À la fin de l'été 2021, il avait plu pour la première fois sur les glaciers au centre du Groenland. L'événement avait alors été pointé du doigt pour avoir causé un retrait record des neiges et des glaces… Mais les données du satellite Sentinel-3A (Copernicus) montrent que le dégel était déjà avancé à cause des températures.
Tous ces événements restent complexes à déchiffrer.
La neige et… la pluie
Les sites en haute altitude de la calotte glacière groenlandaise avaient jusque-là été épargnés, il n'y tombait que de la neige. Mais, le 14 août 2021, les relevés s'affolent, et les scientifiques y mesurent pour la première fois de la pluie, en quantité.
Les jours suivants, la fonte est majeure, et de nombreux médias font le lien entre cette pluie et le recul important, presque fascinant, des neiges et des glaces sur le territoire blanc. 9 jours plus tard, la limite de neige/glace a reculé, en particulier à l'ouest du Groenland, de 50 kilomètres ! Il ne reste alors plus que la glace dure, le glacier, qui fond lui aussi rapidement. Près de Kangerlussuaq, la calotte avait reculé de pratiquement 800 mètres à la fin du mois d'août. Le lien avec les fortes pluies paraît évident au premier abord. Mais ce pourrait être une mauvaise interprétation.
La pluie d'accord, mais la chaleur, surtout
En effet, l'étude des données du satellite Sentinel-3A, menée par une équipe du professeur J. Box et publiée dans les Geophysical Research Letters (revue internationale à comité de lecture), corrélée avec les mesures au sol, montre que les températures sur la glace étaient très élevées à la mi-août 2021. C'était notamment le cas sur la partie ouest du Groenland, tandis que les « normales saisonnières » à cette époque de l'année sont généralement plus clémentes.
Le cycle était donc déjà perturbé avant l'arrivée de la pluie, ce qui avait déjà généré des mares d'eau libre, des torrents sur la glace et un changement d'albedo (la « blancheur » de la calotte) sur l'ensemble de la région, au fur et à mesure que la neige fraîche fondait. L'étude conclut que même sans la pluie, tout de même exceptionnelle, la chaleur extrême pour le mois d'août dernier au-dessus du continent gelé aurait généré une fonte massive.
Et au milieu coule une rivière
Plus que la pluie, il faut donc chercher ce qui a mené à ces pluies… Or, c'est un peu plus compliqué qu'une simple vague de chaleur. Les scientifiques souhaitent étudier un phénomène pour l'instant assez mal documenté. Il s'agit des « rivières atmosphériques » (atmospheric rivers), capables de transporter de la vapeur d'eau plus chaude que l'environnement traversé, sur de très longues distances. Cela peut générer le type de fonte constaté l'an dernier.

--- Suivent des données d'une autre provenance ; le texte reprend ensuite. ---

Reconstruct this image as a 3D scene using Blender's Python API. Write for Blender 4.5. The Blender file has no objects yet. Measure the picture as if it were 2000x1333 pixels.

Quoi qu'il en soit, les mesures satellitaires sont, dans ce contexte, toujours plus importantes pour croiser les données avec les valeurs au niveau du sol ou avec les mesures atmosphériques. L'Union européenne, qui finance le programme de constellation Copernicus et ses satellites Sentinel, a d'ailleurs prévu d'étendre leurs capacités dans les années à venir.